* [What is asked]: Return each line containing the string "scene".

--- Given information ---

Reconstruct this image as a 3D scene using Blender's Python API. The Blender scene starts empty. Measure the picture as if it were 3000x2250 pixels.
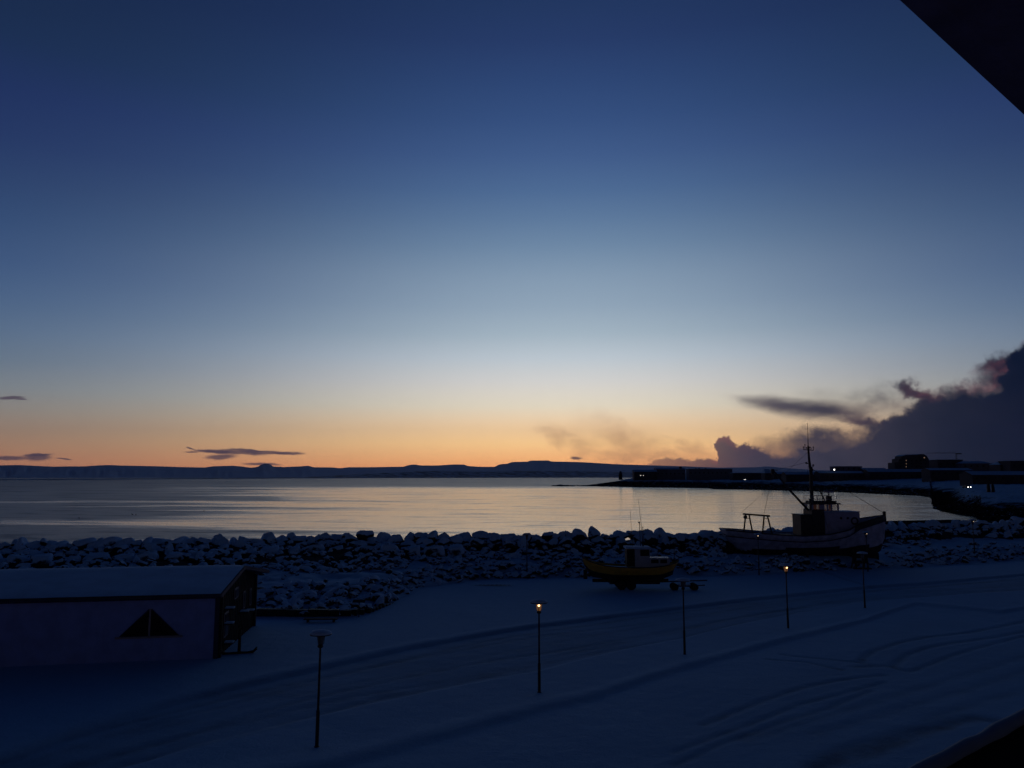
import bpy, bmesh, math, random
import numpy as np
from mathutils import Vector, Matrix, noise
from mathutils.bvhtree import BVHTree
random.seed(7); rng = np.random.default_rng(7)
R = math.radians
scene = bpy.context.scene
COL = scene.collection
# ------------------------------------------------------------------ camera
CZ = 9.5; F = 2250.0; PITCH = math.atan((1396-1125)/F)
cam_d = bpy.data.cameras.new('camera'); cam = bpy.data.objects.new('camera', cam_d); COL.objects.link(cam)
cam.location = (0, 0, CZ); cam.rotation_euler = (math.pi/2+PITCH, 0, 0)
cam_d.sensor_width = 36; cam_d.lens = 36*F/3000; cam_d.clip_start = .05; cam_d.clip_end = 90000
scene.camera = cam
cp, sp = math.cos(PITCH), math.sin(PITCH)
def ray(px, py):
    a = px-1500; b = 1125-py
    return (a, F*cp-b*sp, F*sp+b*cp)
def on(px, py, z=0.0):                      # photo pixel -> point of the level plane z
    r = ray(px, py); k = (z-CZ)/r[2]
    return Vector((r[0]*k, r[1]*k, z))
def at(px, py, Y):                          # photo pixel -> point at depth Y
    r = ray(px, py); k = Y/r[1]
    return Vector((r[0]*k, Y, CZ+r[2]*k))
def uof(px, py): r = ray(px, py); return r[0]/r[1]
def vof(px, py): r = ray(px, py); return r[2]/r[1]
def lin(c): return tuple(((v/255)/12.92 if v/255 <= .04045 else ((v/255+.055)/1.055)**2.4) for v in c)+(1,)

# ------------------------------------------------------------------ node helpers
class NT:
    def __init__(s, t): s.t = t; s.n = t.nodes; s.l = t.links
    def node(s, k, **kw):
        n = s.n.new(k)
        for a, b in kw.items(): setattr(n, a, b)
        return n
    def put(s, sock, v):
        if isinstance(v, bpy.types.NodeSocket): s.l.new(v, sock)
        elif v is not None: sock.default_value = v
    def m(s, op, a, b=None, c=None, clamp=False):
        n = s.node('ShaderNodeMath', operation=op, use_clamp=clamp)
        s.put(n.inputs[0], a); s.put(n.inputs[1], b); s.put(n.inputs[2], c)
        return n.outputs[0]
    def mr(s, v, a, b, c=0, d=1, smooth=True):
        n = s.node('ShaderNodeMapRange', interpolation_type='SMOOTHSTEP' if smooth else 'LINEAR')
        for i, q in enumerate((v, a, b, c, d)): s.put(n.inputs[i], q)
        return n.outputs[0]
    def mix(s, f, a, b, mode='MIX'):
        n = s.node('ShaderNodeMix', data_type='RGBA', blend_type=mode)
        s.put(n.inputs[0], f); s.put(n.inputs[6], a); s.put(n.inputs[7], b)
        return n.outputs[2]
    def noise(s, vec, scale, detail=4, rough=.55, dist=0):
        n = s.node('ShaderNodeTexNoise'); s.put(n.inputs['Vector'], vec)
        n.inputs['Scale'].default_value = scale; n.inputs['Detail'].default_value = detail
        n.inputs['Roughness'].default_value = rough; n.inputs['Distortion'].default_value = dist
        return n
    def comb(s, x, y, z):
        n = s.node('ShaderNodeCombineXYZ')
        for i, q in enumerate((x, y, z)): s.put(n.inputs[i], q)
        return n.outputs[0]
    def ramp(s, f, stops, interp='LINEAR'):
        n = s.node('ShaderNodeValToRGB'); s.put(n.inputs[0], f); r = n.color_ramp; r.interpolation = interp
        while len(r.elements) > 1: r.elements.remove(r.elements[-1])
        r.elements[0].position = stops[0][0]; r.elements[0].color = stops[0][1]
        for p, c in stops[1:]: e = r.elements.new(p); e.color = c
        return n.outputs[0]

def mat(name, color, rough=.6, var=.12, vscale=3.0, bump=0.0, bscale=20.0, metal=0.0, spec=.3):
    m = bpy.data.materials.new(name); m.use_nodes = True; t = NT(m.node_tree)
    b = t.n['Principled BSDF']
    tc = t.node('ShaderNodeTexCoord').outputs['Object']
    nz = t.noise(tc, vscale, 5, .6)
    f = t.mr(nz.outputs[0], .3, .7, 1-var, 1+var)
    c = t.node('ShaderNodeVectorMath', operation='SCALE'); c.inputs[0].default_value = color[:3]; t.l.new(f, c.inputs['Scale'])
    t.l.new(c.outputs[0], b.inputs['Base Color'])
    b.inputs['Roughness'].default_value = rough; b.inputs['Metallic'].default_value = metal
    b.inputs['Specular IOR Level'].default_value = spec
    if bump:
        bn = t.noise(tc, bscale, 5, .6); bp = t.node('ShaderNodeBump'); bp.inputs['Strength'].default_value = bump
        bp.inputs['Distance'].default_value = .03
        t.l.new(bn.outputs[0], bp.inputs['Height']); t.l.new(bp.outputs[0], b.inputs['Normal'])
    return m
def mat_emit(name, color, strength):
    m = bpy.data.materials.new(name); m.use_nodes = True; b = m.node_tree.nodes['Principled BSDF']
    b.inputs['Base Color'].default_value = (.8, .7, .5, 1)
    b.inputs['Emission Color'].default_value = color; b.inputs['Emission Strength'].default_value = strength
    return m
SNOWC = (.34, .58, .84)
def mat_snowrock(name, rock, lo, hi, nscale, dist=.05):    # bare rock with snow where the surface faces up
    m = bpy.data.materials.new(name); m.use_nodes = True; t = NT(m.node_tree); b = t.n['Principled BSDF']
    g = t.node('ShaderNodeNewGeometry'); s = t.node('ShaderNodeSeparateXYZ'); t.l.new(g.outputs['Normal'], s.inputs[0])
    nz = t.noise(g.outputs['Position'], nscale, 5, .65)
    k = t.m('ADD', s.outputs[2], t.m('MULTIPLY', t.m('SUBTRACT', nz.outputs[0], .5), 1.1))
    f = t.mr(k, lo, hi)
    rn = t.noise(g.outputs['Position'], nscale*2.5, 6, .7)
    rc = t.mix(rn.outputs[0], (rock[0]*.5, rock[1]*.5, rock[2]*.5, 1), (rock[0]*1.5, rock[1]*1.5, rock[2]*1.5, 1))
    t.l.new(t.mix(f, rc, (.48, .72, .96, 1)), b.inputs['Base Color'])
    b.inputs['Roughness'].default_value = .85; b.inputs['Specular IOR Level'].default_value = .12
    bp = t.node('ShaderNodeBump'); bp.inputs['Strength'].default_value = .6; bp.inputs['Distance'].default_value = dist
    t.l.new(rn.outputs[0], bp.inputs['Height']); t.l.new(bp.outputs[0], b.inputs['Normal'])
    return m

M = {}
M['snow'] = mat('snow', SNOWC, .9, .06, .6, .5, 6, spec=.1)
M['roof_snow'] = mat('roof_snow', (.50, .74, .97), .9, .07, .8, .4, 5, spec=.1)
M['snowcap'] = mat('snow_cover', (.42, .63, .86), .9, .05, 2, .4, 9, spec=.1)
M['boulder'] = mat_snowrock('boulder_stone', (.03, .03, .034), -.04, .22, 1.3)
M['rubble'] = mat_snowrock('rubble_stone', (.05, .047, .05), .0, .34, 2.6, .03)
M['shore'] = mat_snowrock('shore_rock', (.012, .012, .014), .9, 1.06, .35, .3)
M['farland'] = mat_snowrock('far_land', (.05, .045, .05), .8, 1.2, .01, 2)
M['mountain'] = mat_snowrock('mountain_snow', (.55, .5, .58), .3, 1.1, .0012, 20)
M['lamp_metal'] = mat('dark_lamp_metal', (.03, .03, .035), .5, .2, 8)
M['lamp_glass'] = mat('lamp_glass', (.12, .12, .12), .25, .1, 8, spec=.5)
M['bulb'] = mat_emit('lit_bulb', (1, .6, .27, 1), 4)
M['lantern_lit'] = mat_emit('lit_lantern_glass', (1, .38, .06, 1), .09)
M['bulb_far'] = mat_emit('far_bulb', (1, .7, .45, 1), 1.6)
M['white_light'] = mat_emit('white_light', (1, .93, .85, 1), 5)
M['window_pale'] = mat_emit('pale_lit_window', (1, .9, .8, 1), 1.2)
M['window_lit'] = mat_emit('lit_window', (1, .62, .4, 1), .16)
M['wall'] = mat('pale_render', (.27, .37, .74), .8, .1, 1.2, .2, 30)
M['trim'] = mat('painted_trim', (.3, .27, .3), .7, .1, 4)
M['fascia'] = mat('dark_fascia', (.035, .04, .09), .7, .2, 4)
M['timber'] = mat('weathered_timber', (.035, .03, .03), .85, .3, 6, .5, 30)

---

* [Full response]:
Reconstruct this image as a 3D scene using Blender's Python API. The Blender scene starts empty. Measure the picture as if it were 3000x2250 pixels.
scene = bpy.context.scene
COL = scene.collection
scene.camera = cam